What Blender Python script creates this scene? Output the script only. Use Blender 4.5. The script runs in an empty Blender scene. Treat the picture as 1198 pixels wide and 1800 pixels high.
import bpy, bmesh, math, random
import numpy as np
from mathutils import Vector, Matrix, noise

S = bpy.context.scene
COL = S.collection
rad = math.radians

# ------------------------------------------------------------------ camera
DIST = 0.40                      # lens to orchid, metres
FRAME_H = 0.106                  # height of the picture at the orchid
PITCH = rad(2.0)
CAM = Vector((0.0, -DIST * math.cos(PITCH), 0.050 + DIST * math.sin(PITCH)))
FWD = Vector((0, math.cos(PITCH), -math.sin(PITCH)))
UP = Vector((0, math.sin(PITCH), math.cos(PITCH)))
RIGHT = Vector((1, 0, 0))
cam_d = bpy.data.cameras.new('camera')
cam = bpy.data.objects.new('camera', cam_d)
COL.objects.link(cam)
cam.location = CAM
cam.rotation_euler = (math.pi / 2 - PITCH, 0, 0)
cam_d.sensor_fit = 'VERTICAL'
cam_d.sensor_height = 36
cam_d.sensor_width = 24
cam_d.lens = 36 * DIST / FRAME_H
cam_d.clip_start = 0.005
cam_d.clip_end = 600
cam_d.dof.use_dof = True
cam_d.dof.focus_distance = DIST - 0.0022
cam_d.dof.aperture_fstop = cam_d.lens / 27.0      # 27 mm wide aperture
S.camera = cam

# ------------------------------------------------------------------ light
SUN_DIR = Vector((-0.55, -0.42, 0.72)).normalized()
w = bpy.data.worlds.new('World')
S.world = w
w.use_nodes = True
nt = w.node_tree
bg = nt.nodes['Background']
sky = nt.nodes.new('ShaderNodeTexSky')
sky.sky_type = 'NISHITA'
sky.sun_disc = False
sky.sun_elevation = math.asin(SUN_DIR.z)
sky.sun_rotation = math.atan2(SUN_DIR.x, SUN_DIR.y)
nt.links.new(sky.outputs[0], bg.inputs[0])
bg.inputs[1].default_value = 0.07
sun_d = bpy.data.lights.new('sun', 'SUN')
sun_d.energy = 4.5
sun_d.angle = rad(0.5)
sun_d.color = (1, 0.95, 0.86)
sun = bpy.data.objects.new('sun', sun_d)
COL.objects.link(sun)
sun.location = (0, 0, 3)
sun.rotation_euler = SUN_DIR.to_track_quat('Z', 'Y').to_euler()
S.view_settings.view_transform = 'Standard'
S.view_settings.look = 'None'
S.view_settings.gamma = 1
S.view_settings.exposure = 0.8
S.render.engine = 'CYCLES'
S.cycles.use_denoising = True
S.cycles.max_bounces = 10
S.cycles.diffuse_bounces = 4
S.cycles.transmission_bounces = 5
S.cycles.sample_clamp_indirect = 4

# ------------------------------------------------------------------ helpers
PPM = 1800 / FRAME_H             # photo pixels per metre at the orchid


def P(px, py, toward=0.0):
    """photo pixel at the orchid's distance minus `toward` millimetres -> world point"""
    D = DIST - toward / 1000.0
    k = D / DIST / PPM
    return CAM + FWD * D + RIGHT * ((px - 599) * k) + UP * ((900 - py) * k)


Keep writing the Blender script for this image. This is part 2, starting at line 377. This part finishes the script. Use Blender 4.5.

▬▬▬

== WHAT YOU ARE ASKED TO DO ==
Search the records for the word "scene". Copy every line that has it.

== PROBLEM SOLUTION ==
What Blender Python script creates this scene? Output the script only. Use Blender 4.5. The script runs in an empty Blender scene. Treat the picture as 1198 pixels wide and 1800 pixels high.
S = bpy.context.scene